▶ _THE EXERCISE_
Take the lines from the head of the listing through the one bearing "mb = MB().ball((FB.x, FB.y, FB.z" and copy them exactly, leaving every picture out.

▶ _SOURCE DATA_
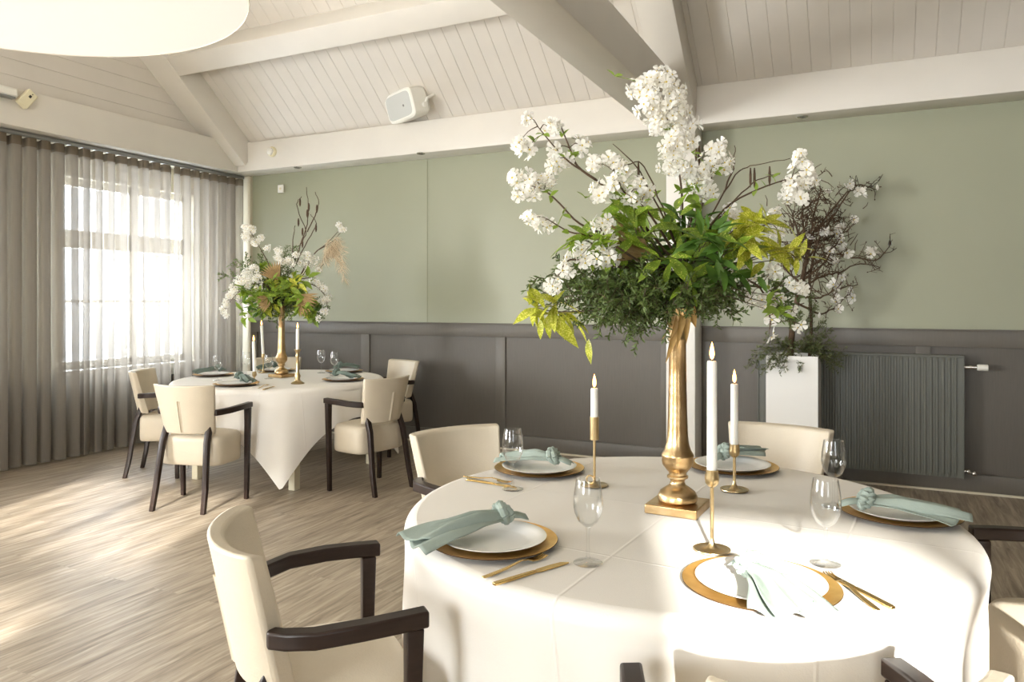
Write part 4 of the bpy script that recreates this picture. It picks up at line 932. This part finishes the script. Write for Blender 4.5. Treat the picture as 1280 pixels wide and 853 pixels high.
for k in range(58):
    c = (350 + max(-44, min(44, PR.gauss(0, 27))), 366 + max(-30, min(26, PR.gauss(0, 18))), PR.uniform(-.25, .2)); lv = []
    for i in range(10):
        an = PR.uniform(0, 6.28); l = PR.uniform(9, 17); bx, by = c[0] + PR.uniform(-7, 7), c[1] + PR.uniform(-7, 7); lv.append((bx, by, bx + l * math.cos(an), by - l * math.sin(an) * .8, c[2], c[2] - PR.uniform(0, .06)))
    sprig(Bq, [(352, 388, 0), ((352 + c[0]) / 2, (385 + c[1]) / 2, c[2] / 2), c], lv, M[['leaf', 'leafd', 'leafl', 'leaf', 'leafy'][k % 5]], 'green_leaf_sprig', ft, .003, .34)
for px, py, dz in ((272, 338, 0), (290, 326, 0), (300, 322, .1), (322, 316, .1), (300, 336, -.1), (358, 305, .1), (368, 306, .1), (312, 330, 0), (335, 400, -.1), (345, 408, -.1), (325, 395, -.15), (365, 398, -.1), (385, 392, -.1), (405, 395, 0), (412, 382, 0), (330, 385, -.2), (378, 380, -.2)):
    mb = MB(); conifer(mb, ft(350 + PR.uniform(-6, 6), 375 + PR.uniform(-14, 8), 0), ft(px, py, dz), 9, .034, .55, .04, dens=.6, nw=.0036); Bq.part(mb, 'conifer_sprig', [M['yew'], M['twig']], smooth=False)
for b_, a0, a1, L in (((348, 350, -.15), 80, 160, .16), ((372, 370, -.2), -75, 5, .19), ((340, 375, -.2), 150, 240, .13)):
    mb = MB()
    for k in range(10):
        a = R(a0 + (a1 - a0) * k / 9); p = ft(*b_); leaf(mb, p, p + (RT * math.cos(a) + UP * math.sin(a) - FW * .3).normalized() * L, .013, -FW, 0, .05, .6)
    Bq.part(mb, 'dried_palm_leaf', M['palm'])
mb = MB()
for k in range(5):
    q = polyline([ft(392, 350, 0), ft(405 + 4 * k, 320 - 6 * k, .05), ft(410 + 5 * k, 300 + 12 * k, .05)], 12)
    for p in q[8:]:
        for i in range(9): leaf(mb, p, p + (rvec() * .06 + RT * .02 - UP * .04), .003, None, 0, .1, .1, 3)
Bq.part(mb, 'dried_plume', M['pampas'], smooth=False)
mb = MB().ball((FB.x, FB.y, FB.z + .05), (.09, .09, .06), 12); Bq.part(mb, 'moss_core', M['foam'])

# --- planter with a magnolia tree in front of the radiator
BX0, BX1, BY0, BY1, BH = on_y(957.5, 450, 5.72).x, on_y(1022.5, 450, 5.72).x, 5.72, 6.10, 1.0
t = thing('tall_planter', 'tall square white planter box standing in front of the radiator', 'planter', ((BX0 + BX1) / 2, (BY0 + BY1) / 2, 0))
w_ = (BX1 - BX0) / 2; d_ = (BY1 - BY0) / 2
mb = MB(); mb.box((-w_, -d_, 0), (w_, -d_ + .02, BH)); mb.box((-w_, d_ - .02, 0), (w_, d_, BH)); mb.box((-w_, -d_ + .02, 0), (-w_ + .02, d_ - .02, BH)); mb.box((w_ - .02, -d_ + .02, 0), (w_, d_ - .02, BH)); mb.build('box', M['white_box'], t, smooth=False)
MB().box((-w_ + .0205, -d_ + .0205, .6), (w_ - .0205, d_ - .0205, .94)).build('soil', M['soil'], t, smooth=False)
TB = Vector(((BX0 + BX1) / 2, (BY0 + BY1) / 2, .945)); zm = (TB - EYE).dot(FW)
T = Plant('magnolia_tree', 'bare-twigged tree with white magnolia blossom standing in the white planter', 'tree', TB)
T.ymax = 6.19
def mt_(px, py, dz=0): return at(px, py, zm + dz)
TR = MB()
trunk = [mt_(988, 448), mt_(990, 415), mt_(994, 385), mt_(1002, 355), mt_(1008, 325), mt_(1014, 295)]
mb = MB(); q = twig(mb, trunk, .024, .012, 0, 8, .003); twig(mb, [mt_(1012, 448, .03), mt_(1014, 400, .03), mt_(1012, 350, .03), mt_(1022, 300, .03)], .014, .008, 0, 7); T.part(mb, 'trunk', M['bark'])
LP_ = []
limbs = [[(1008, 330), (1030, 290), (1050, 258), (1070, 232), (1098, 238)], [(1012, 300), (1018, 265), (1025, 240), (1020, 222)], [(1005, 345), (1035, 318), (1065, 322), (1095, 325), (1112, 308)], [(1000, 360), (1030, 345), (1050, 340), (1075, 330), (1100, 335)], [(1014, 295), (1040, 262), (1060, 240), (1090, 235)],
         [(1004, 350), (1028, 330), (1045, 305), (1058, 285)], [(1000, 372), (1025, 372), (1045, 362), (1072, 356)], [(998, 380), (1022, 392), (1042, 385), (1062, 368)], [(1008, 320), (995, 285), (988, 262)], [(1010, 310), (1002, 270), (1008, 245)], [(1000, 355), (978, 330), (972, 300)], [(1020, 290), (1035, 275), (1050, 272)], [(1012, 305), (1030, 300), (1048, 290)]]
for lb in limbs:
    mb = MB(); dz = PR.uniform(-.12, .16); q = twig(mb, [mt_(x, y, dz * i / (len(lb) - 1)) for i, (x, y) in enumerate(lb)], .009, .003, 0, 5, .006)
    LP_ += q
    for k in range(14):
        i = PR.randrange(2, len(q)); p = q[i]; d = (rvec() + UP * .5 + RT * .3); e = p + d.normalized() * PR.uniform(.05, .14); m_ = (p + e) / 2 + rvec() * .012
        mb.tube([p, m_, e], [.0035, .0026, .0018], 4)
        for j in range(2): f = m_.lerp(e, PR.random()); mb.tube([f, f + (rvec() + UP * .5).normalized() * PR.uniform(.02, .05)], [.002, .0014], 4)
        if PR.random() < .5: bud(mb, e, d.normalized(), .018)
    T.part(mb, 'limb', M['bark'])
mb = MB()
for k in range(420):
    p = mt_(1015 + PR.gauss(0, 20), 300 + PR.gauss(0, 36), PR.gauss(0, .07)); e = p + (rvec() + UP * .6).normalized() * PR.uniform(.05, .13); mb.tube([p, (p + e) / 2 + rvec() * .01, e], [.0045, .0036, .002], 4)
T.part(mb, 'fine_twigs', M['bark'])['kind'] = 'stuff'
mb = MB(); st_ = MB()
for px, py, n in ((1060, 233, 3), (1076, 240, 3), (1032, 238, 1), (1034, 288, 3), (1042, 295, 2), (1052, 285, 3), (1064, 275, 2), (1054, 300, 2), (1040, 318, 3), (1043, 330, 3), (1055, 312, 2), (1062, 314, 1), (1092, 314, 3), (1088, 318, 1), (1045, 355, 2), (1048, 375, 2), (1045, 390, 2), (1070, 370, 2), (1045, 360, 1), (1010, 295, 1), (1052, 350, 1)):
    for k in range(n): c = mt_(px + PR.uniform(-4, 4), py + PR.uniform(-4, 4), PR.uniform(-.08, .06)); n_ = min(LP_, key=lambda v: (v - c).length); st_.tube([n_, (n_ + c) / 2 + rvec() * .008, c], [.003, .0024, .0018], 4); flower(mb, c, (rvec() + UP * .4 - FW * .6), .042 * PR.uniform(.75, 1.15), 0, 1, 6, .7)
for px, py in ((1112, 308), (1020, 223), (1097, 238), (1054, 348), (1024, 398)): bud(mb, mt_(px, py), (UP + rvec() * .3).normalized(), .045)
T.part(st_, 'blossom_twigs', M['bark'])['kind'] = 'stuff'
T.part(mb, 'magnolia_blossoms', [M['petal'], M['pollen']], smooth=False)
for px, py, dz, b in ((940, 440, -.1, 985), (930, 455, -.15, 980), (955, 420, -.1, 985), (965, 458, -.22, 985), (975, 465, -.24, 990), (1000, 462, -.23, 990), (1045, 425, -.05, 1000), (1055, 455, -.1, 1005), (1048, 462, -.12, 1010), (1035, 448, -.2, 1000), (1060, 440, -.05, 1005), (970, 425, -.1, 985), (1015, 420, -.1, 1000), (1030, 415, 0, 1000), (950, 465, -.2, 975), (1000, 430, -.15, 990), (985, 425, -.15, 985), (1025, 435, -.15, 1000), (1010, 400, 0, 1005), (1030, 400, .05, 1005), (1000, 390, -.05, 1000), (1040, 410, 0, 1010), (1020, 380, 0, 1005), (1015, 365, -.05, 1010)):
    mb = MB(); conifer(mb, mt_(b, min(438, py + 25) if py < 430 else 434, dz * .5), mt_(px, py, dz), 9, .034, .6, .10, dens=.6, nw=.003); T.part(mb, 'conifer_sprig', [M['fir'], M['twig']], smooth=False)
mb = MB()
for k in range(12):
    p = mt_(1012 + PR.uniform(-12, 14), 440, -.1); leaf(mb, p, p + (RT * PR.uniform(-.4, 1) + UP * PR.uniform(-.3, .8) - FW * .3).normalized() * PR.uniform(.08, .14), .022)
T.part(mb, 'base_leaves', M['fir'])

# ------------------------------------------------------------------ light
w = bpy.data.worlds.new('sky'); sc.world = w; w.use_nodes = True
bg = w.node_tree.nodes['Background']; bg.inputs[0].default_value = (.86, .93, 1, 1); bg.inputs[1].default_value = 3.2
el = R(19.5); dx, dy = -.33, .944
sun = bpy.data.lights.new('sun', 'SUN'); so = bpy.data.objects.new('sun', sun); C.objects.link(so)
so.rotation_euler = Vector((dx * math.cos(el), dy * math.cos(el), -math.sin(el))).to_track_quat('-Z', 'Y').to_euler()
sun.energy = 12; sun.color = (1, .97, .92); sun.angle = R(1.5)
def area(name, loc, direction, sx, sy, power, col):
    l = bpy.data.lights.new(name, 'AREA'); l.shape = 'RECTANGLE'; l.size = sx; l.size_y = sy; l.energy = power; l.color = col
    o = bpy.data.objects.new(name, l); C.objects.link(o); o.location = loc; o.rotation_euler = Vector(direction).to_track_quat('-Z', 'Z').to_euler(); return o
for k, (a, b) in enumerate(WIN_F): area('window_daylight', ((a + b) / 2, YF - .32, 1.7), (0, 1, 0), b - a, 1.75, (190, 25)[k], (.95, .98, 1))
for k, (a, b) in enumerate(WIN_L): area('window_daylight', (XW - .35, (a + b) / 2, 1.7), (1, 0, 0), b - a, 1.75, (130, 80, 520)[k], ((.84, .92, 1), (.84, .92, 1), (1, .99, .98))[k])  # strongest one is added fill at the unseen, uncurtained opening
lp = bpy.data.lights.new('pendant_bulb', 'POINT'); lp.energy = 8; lp.color = (1, .95, .86); lp.shadow_soft_size = .12
lo = bpy.data.objects.new('pendant_bulb', lp); C.objects.link(lo); lo.location = (lc.x, lc.y, LZ + .4)

vs = sc.view_settings; vs.view_transform = 'Standard'; vs.look = 'None'; vs.gamma = 1; vs.use_curve_mapping = False; vs.exposure = 1.0
sc.cycles.max_bounces = 10; sc.cycles.diffuse_bounces = 6; sc.cycles.transparent_max_bounces = 24; sc.cycles.glossy_bounces = 4
sc.cycles.sample_clamp_indirect = 6; sc.cycles.caustics_reflective = False; sc.cycles.caustics_refractive = False
sc.cycles.use_denoising = True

▶ _REPLY TO THE TASK_
Write part 4 of the bpy script that recreates this picture. It picks up at line 932. This part finishes the script. Write for Blender 4.5. Treat the picture as 1280 pixels wide and 853 pixels high.
for k in range(58):
    c = (350 + max(-44, min(44, PR.gauss(0, 27))), 366 + max(-30, min(26, PR.gauss(0, 18))), PR.uniform(-.25, .2)); lv = []
    for i in range(10):
        an = PR.uniform(0, 6.28); l = PR.uniform(9, 17); bx, by = c[0] + PR.uniform(-7, 7), c[1] + PR.uniform(-7, 7); lv.append((bx, by, bx + l * math.cos(an), by - l * math.sin(an) * .8, c[2], c[2] - PR.uniform(0, .06)))
    sprig(Bq, [(352, 388, 0), ((352 + c[0]) / 2, (385 + c[1]) / 2, c[2] / 2), c], lv, M[['leaf', 'leafd', 'leafl', 'leaf', 'leafy'][k % 5]], 'green_leaf_sprig', ft, .003, .34)
for px, py, dz in ((272, 338, 0), (290, 326, 0), (300, 322, .1), (322, 316, .1), (300, 336, -.1), (358, 305, .1), (368, 306, .1), (312, 330, 0), (335, 400, -.1), (345, 408, -.1), (325, 395, -.15), (365, 398, -.1), (385, 392, -.1), (405, 395, 0), (412, 382, 0), (330, 385, -.2), (378, 380, -.2)):
    mb = MB(); conifer(mb, ft(350 + PR.uniform(-6, 6), 375 + PR.uniform(-14, 8), 0), ft(px, py, dz), 9, .034, .55, .04, dens=.6, nw=.0036); Bq.part(mb, 'conifer_sprig', [M['yew'], M['twig']], smooth=False)
for b_, a0, a1, L in (((348, 350, -.15), 80, 160, .16), ((372, 370, -.2), -75, 5, .19), ((340, 375, -.2), 150, 240, .13)):
    mb = MB()
    for k in range(10):
        a = R(a0 + (a1 - a0) * k / 9); p = ft(*b_); leaf(mb, p, p + (RT * math.cos(a) + UP * math.sin(a) - FW * .3).normalized() * L, .013, -FW, 0, .05, .6)
    Bq.part(mb, 'dried_palm_leaf', M['palm'])
mb = MB()
for k in range(5):
    q = polyline([ft(392, 350, 0), ft(405 + 4 * k, 320 - 6 * k, .05), ft(410 + 5 * k, 300 + 12 * k, .05)], 12)
    for p in q[8:]:
        for i in range(9): leaf(mb, p, p + (rvec() * .06 + RT * .02 - UP * .04), .003, None, 0, .1, .1, 3)
Bq.part(mb, 'dried_plume', M['pampas'], smooth=False)
mb = MB().ball((FB.x, FB.y, FB.z + .05), (.09, .09, .06), 12); Bq.part(mb, 'moss_core', M['foam'])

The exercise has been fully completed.